The US Presidential election is in full swing with Donald Trump making considerable headway in his bid for the White House. Yet, despite the distance, the outcome has implications closer to home than one might think. Many votes remain uncounted but a Trump victory looks virtually guaranteed at this stage, with many US TV networks calling the election for Trump already and the result will influence your personal finances.

Some economists suggest that a Trump win may lead to lower US GDP and heightened inflation due to his policies on higher import tariffs and restricted immigration. Speaking to i newspaper, Paul Dales from Capital Economics conjectured that the funds rate from the US Federal Reserve would be roughly 0.5 percentage points more than it would under different circumstances.

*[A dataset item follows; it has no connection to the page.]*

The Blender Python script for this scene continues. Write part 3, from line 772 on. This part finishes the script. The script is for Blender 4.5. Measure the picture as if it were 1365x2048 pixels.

He elaborated: "That would put some upward pressure on UK gilt yields and mean mortgage rates for UK households are a bit higher than otherwise. A more inflationary global environment may mean the Bank of England cuts interest rates by less than otherwise." Should the Bank of England opt for fewer rate cuts, mortgage rates could remain elevated for an extended period.

Peel Hunt, an investment bank, has released a report examining the potential impact of the US election on UK stock markets and domestically-based companies. This is significant for many UK residents, whether they own shares directly, through an ISA, or via their pension invested in equities, reports the Mirror . The report also co.